### Exercise task
Copy exactly, and only, the lines between the line holding "What Blender Python" and the line holding "PI = math.pi", inclusive; skip the pictures.

### Data to process
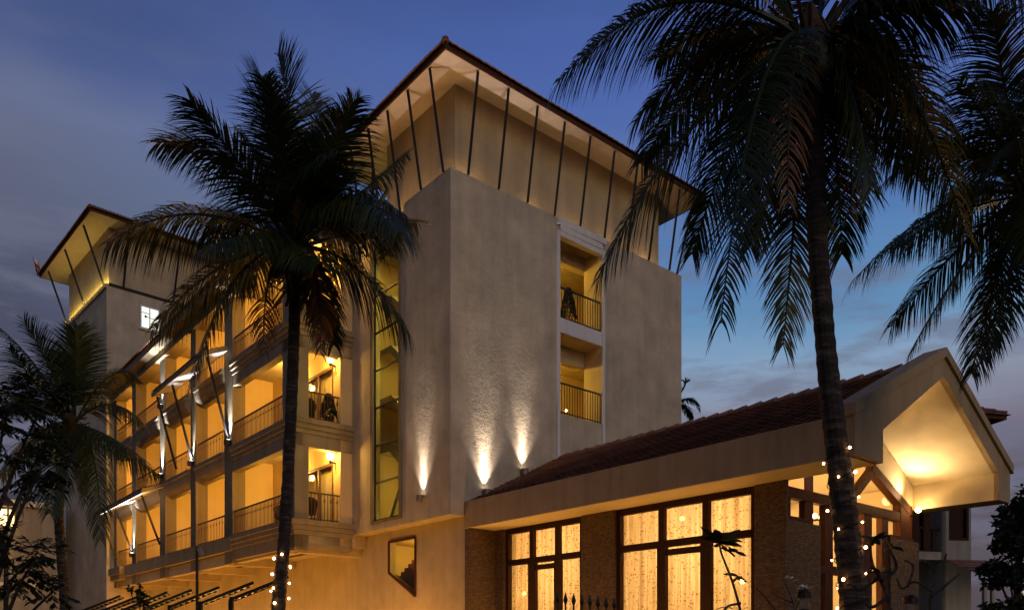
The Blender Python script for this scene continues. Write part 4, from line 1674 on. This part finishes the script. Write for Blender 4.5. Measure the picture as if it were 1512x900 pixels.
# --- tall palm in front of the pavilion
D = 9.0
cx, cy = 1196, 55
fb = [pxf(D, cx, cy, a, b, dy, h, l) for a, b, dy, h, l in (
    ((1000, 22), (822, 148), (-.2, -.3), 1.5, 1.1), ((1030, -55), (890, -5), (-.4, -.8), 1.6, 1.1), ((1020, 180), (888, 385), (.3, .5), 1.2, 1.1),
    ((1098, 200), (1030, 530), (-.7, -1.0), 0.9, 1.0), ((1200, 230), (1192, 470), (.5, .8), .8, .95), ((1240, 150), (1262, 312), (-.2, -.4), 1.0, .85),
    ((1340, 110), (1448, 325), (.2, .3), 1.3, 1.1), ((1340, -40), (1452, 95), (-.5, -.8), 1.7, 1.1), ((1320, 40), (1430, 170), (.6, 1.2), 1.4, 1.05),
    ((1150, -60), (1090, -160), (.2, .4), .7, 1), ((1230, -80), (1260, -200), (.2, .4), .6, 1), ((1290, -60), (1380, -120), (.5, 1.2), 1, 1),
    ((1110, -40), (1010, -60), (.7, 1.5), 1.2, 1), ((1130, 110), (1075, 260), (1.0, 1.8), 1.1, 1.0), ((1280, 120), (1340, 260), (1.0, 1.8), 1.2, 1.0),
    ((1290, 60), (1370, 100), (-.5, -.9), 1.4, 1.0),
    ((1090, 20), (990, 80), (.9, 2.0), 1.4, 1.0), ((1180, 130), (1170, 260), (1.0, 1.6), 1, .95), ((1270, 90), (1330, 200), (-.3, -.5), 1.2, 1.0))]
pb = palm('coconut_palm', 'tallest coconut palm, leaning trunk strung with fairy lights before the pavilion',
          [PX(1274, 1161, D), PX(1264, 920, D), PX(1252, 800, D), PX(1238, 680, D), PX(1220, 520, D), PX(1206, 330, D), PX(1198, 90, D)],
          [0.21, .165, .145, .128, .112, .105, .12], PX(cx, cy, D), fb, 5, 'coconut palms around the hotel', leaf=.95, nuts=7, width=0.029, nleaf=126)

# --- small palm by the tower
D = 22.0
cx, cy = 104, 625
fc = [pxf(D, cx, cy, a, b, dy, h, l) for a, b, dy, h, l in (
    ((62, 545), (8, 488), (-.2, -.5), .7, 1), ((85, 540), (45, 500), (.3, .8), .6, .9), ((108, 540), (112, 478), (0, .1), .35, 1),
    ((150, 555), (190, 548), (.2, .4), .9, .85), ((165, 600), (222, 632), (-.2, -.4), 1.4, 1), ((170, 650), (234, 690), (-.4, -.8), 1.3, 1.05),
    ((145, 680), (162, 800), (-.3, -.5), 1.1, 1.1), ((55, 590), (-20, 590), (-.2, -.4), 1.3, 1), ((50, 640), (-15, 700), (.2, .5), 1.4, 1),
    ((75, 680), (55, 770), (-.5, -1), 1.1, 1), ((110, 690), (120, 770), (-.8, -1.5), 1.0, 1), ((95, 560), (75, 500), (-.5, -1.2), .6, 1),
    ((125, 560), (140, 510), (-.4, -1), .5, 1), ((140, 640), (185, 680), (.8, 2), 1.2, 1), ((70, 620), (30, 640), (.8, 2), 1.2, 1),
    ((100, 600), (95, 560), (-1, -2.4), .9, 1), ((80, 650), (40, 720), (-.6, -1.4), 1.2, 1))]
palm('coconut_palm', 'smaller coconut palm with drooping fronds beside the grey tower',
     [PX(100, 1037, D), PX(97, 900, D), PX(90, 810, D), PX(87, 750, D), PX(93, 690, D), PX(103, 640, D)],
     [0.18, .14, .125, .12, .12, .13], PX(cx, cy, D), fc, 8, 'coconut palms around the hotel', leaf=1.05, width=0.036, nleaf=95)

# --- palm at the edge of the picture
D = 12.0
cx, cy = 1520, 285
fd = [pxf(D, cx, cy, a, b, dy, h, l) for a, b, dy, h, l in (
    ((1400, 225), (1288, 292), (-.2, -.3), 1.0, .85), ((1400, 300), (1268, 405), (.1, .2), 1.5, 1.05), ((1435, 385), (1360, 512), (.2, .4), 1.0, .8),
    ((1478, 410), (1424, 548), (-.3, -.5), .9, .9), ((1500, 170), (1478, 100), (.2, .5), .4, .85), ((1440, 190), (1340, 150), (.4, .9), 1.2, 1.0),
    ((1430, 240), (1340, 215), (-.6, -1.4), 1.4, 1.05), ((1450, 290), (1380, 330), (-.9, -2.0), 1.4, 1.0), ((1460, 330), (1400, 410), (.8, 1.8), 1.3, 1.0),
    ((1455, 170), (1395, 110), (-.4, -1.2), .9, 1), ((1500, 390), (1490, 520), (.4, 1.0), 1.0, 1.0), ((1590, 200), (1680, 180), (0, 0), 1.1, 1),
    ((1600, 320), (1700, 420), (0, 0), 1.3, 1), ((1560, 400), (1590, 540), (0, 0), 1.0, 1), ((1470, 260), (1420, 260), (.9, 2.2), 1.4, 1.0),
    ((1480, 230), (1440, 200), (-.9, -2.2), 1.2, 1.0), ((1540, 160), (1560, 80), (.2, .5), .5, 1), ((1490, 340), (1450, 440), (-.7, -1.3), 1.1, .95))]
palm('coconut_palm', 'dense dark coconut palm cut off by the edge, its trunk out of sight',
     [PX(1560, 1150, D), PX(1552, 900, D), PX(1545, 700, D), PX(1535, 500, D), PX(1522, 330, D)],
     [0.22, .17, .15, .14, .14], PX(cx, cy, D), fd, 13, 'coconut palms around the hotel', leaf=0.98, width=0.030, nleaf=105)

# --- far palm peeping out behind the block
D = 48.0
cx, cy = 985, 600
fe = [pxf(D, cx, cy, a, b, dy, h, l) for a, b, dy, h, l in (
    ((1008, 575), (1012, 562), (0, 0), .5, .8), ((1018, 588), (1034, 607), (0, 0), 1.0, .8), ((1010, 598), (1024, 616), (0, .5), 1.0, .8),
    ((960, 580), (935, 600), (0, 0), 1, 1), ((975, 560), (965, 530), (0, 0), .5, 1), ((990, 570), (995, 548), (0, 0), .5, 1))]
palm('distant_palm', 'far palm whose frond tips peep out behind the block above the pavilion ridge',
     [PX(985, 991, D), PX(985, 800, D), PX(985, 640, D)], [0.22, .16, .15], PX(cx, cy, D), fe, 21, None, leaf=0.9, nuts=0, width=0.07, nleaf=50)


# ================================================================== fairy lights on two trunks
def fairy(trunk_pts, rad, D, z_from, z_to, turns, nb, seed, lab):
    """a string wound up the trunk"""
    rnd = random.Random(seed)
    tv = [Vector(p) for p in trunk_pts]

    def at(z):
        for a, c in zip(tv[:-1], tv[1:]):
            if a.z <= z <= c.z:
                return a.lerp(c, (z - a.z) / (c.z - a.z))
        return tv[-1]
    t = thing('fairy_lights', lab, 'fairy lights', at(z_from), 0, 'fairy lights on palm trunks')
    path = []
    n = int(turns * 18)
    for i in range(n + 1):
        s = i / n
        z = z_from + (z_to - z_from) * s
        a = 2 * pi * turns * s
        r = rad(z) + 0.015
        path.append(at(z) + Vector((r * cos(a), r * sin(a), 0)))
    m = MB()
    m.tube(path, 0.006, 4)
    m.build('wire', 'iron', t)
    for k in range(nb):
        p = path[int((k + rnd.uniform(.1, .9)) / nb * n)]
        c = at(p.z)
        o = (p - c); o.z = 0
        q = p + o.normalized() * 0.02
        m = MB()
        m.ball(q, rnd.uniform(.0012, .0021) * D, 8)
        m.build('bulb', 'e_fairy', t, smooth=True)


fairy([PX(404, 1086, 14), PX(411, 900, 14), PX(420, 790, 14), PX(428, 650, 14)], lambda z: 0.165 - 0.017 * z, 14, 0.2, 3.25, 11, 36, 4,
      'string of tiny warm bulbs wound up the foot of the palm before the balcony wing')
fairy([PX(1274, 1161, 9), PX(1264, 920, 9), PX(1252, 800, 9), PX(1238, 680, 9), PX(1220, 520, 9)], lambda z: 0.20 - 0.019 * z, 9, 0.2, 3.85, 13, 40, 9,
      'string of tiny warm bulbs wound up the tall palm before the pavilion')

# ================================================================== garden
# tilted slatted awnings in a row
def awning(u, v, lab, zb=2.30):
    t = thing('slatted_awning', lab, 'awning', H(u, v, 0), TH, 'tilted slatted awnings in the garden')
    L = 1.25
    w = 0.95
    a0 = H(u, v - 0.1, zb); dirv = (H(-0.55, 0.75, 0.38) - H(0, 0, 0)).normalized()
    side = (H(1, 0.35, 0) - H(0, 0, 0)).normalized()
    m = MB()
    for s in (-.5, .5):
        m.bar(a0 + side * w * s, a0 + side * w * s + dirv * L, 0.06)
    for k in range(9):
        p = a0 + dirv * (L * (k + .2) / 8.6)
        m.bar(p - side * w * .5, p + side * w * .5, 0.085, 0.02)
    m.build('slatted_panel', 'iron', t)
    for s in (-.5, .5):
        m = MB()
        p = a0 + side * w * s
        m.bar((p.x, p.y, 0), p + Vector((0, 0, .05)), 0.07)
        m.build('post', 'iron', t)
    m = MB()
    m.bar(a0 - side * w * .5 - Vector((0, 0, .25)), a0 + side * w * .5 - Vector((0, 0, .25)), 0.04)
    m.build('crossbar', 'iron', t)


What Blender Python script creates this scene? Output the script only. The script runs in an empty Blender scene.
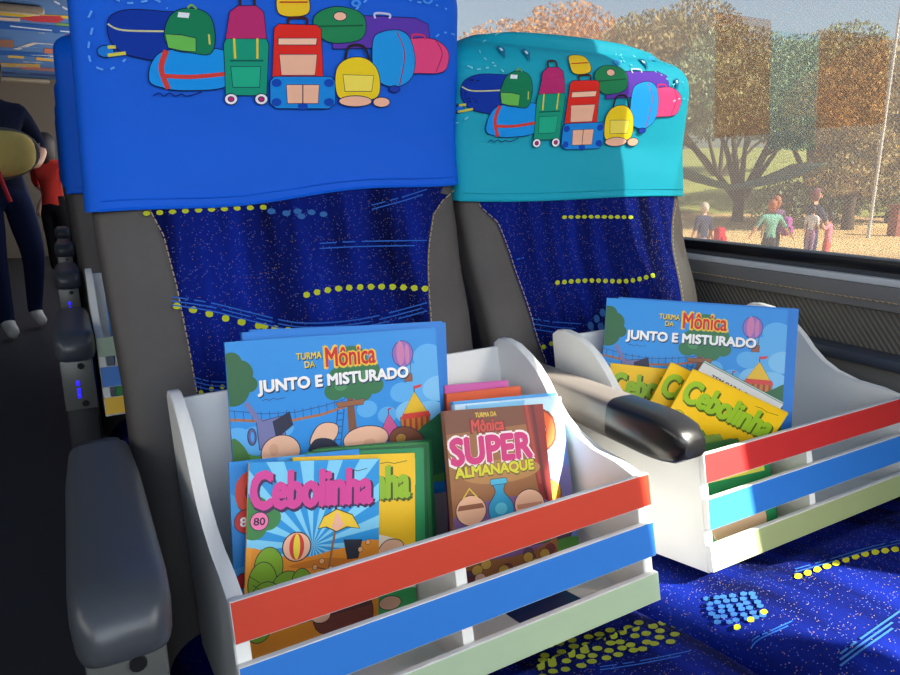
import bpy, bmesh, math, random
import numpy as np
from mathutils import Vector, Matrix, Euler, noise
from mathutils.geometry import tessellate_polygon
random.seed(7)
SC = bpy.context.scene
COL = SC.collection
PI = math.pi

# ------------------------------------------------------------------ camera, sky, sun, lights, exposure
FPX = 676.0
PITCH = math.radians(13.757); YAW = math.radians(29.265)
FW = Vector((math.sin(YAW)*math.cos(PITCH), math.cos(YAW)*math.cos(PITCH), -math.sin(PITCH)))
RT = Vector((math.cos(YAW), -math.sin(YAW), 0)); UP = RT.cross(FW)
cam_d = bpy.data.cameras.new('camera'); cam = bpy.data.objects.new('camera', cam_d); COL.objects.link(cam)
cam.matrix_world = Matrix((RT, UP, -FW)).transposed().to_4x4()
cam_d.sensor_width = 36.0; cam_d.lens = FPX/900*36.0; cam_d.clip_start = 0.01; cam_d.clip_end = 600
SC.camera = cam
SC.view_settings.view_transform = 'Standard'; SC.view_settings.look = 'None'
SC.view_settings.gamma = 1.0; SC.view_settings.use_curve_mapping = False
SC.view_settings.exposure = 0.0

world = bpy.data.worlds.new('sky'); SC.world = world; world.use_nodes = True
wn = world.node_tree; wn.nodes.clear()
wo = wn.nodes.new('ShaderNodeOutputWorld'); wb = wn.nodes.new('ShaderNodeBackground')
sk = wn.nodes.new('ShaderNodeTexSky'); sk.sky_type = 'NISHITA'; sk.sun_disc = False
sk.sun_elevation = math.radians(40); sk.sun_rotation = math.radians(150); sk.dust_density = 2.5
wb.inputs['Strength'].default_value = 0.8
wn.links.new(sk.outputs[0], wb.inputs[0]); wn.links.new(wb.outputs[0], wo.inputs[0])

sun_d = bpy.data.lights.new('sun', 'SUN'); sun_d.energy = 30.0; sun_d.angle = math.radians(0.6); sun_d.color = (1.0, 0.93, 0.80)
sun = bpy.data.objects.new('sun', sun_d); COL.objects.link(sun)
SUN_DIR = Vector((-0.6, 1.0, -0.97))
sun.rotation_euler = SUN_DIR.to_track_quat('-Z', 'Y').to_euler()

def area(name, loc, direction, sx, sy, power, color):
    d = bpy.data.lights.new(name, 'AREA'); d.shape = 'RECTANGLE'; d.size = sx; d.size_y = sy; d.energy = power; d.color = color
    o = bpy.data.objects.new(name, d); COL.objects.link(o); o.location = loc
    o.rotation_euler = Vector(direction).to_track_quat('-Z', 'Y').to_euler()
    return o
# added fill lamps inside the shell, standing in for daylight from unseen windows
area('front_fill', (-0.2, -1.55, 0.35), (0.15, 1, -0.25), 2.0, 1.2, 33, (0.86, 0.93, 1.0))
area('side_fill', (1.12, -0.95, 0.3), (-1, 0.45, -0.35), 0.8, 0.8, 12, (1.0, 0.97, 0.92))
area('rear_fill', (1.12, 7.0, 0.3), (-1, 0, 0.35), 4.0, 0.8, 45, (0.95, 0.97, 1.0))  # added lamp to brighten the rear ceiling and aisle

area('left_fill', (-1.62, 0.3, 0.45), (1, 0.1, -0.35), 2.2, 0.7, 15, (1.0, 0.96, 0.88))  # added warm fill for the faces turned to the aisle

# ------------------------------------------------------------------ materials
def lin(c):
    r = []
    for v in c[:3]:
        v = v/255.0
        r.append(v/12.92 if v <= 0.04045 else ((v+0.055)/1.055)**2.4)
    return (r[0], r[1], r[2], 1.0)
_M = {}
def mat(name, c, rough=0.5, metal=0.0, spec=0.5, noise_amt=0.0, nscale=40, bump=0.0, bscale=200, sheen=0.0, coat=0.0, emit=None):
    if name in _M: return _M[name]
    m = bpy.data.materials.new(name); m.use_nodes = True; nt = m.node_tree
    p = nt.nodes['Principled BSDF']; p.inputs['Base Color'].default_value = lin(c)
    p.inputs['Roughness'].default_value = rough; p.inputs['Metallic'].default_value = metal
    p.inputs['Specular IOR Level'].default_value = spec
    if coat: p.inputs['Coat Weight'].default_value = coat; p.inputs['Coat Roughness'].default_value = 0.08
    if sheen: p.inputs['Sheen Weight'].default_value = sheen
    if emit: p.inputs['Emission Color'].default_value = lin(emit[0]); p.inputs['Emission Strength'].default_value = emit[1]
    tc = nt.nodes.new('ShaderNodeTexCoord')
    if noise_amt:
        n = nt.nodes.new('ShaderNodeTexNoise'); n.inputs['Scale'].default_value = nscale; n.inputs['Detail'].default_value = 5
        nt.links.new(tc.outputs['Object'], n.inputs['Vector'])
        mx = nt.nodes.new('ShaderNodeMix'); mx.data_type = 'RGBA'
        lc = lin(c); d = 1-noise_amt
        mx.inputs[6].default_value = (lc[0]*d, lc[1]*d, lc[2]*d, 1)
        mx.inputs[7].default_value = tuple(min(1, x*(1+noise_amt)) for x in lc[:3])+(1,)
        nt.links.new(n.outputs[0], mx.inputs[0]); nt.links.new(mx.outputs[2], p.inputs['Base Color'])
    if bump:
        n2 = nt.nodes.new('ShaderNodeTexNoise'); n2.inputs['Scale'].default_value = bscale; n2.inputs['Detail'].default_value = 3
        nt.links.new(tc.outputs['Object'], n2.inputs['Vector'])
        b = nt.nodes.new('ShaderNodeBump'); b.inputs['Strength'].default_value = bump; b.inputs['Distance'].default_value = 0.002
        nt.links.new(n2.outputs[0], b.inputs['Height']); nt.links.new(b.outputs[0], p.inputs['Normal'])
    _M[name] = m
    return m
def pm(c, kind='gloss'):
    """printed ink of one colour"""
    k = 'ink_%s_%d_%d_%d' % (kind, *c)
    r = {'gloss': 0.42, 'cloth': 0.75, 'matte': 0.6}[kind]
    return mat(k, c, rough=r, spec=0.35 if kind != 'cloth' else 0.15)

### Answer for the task
What Blender Python script creates this scene? Output the script only. The script runs in an empty Blender scene.
import bpy, bmesh, math, random
import numpy as np
from mathutils import Vector, Matrix, Euler, noise
from mathutils.geometry import tessellate_polygon
random.seed(7)
SC = bpy.context.scene
COL = SC.collection
PI = math.pi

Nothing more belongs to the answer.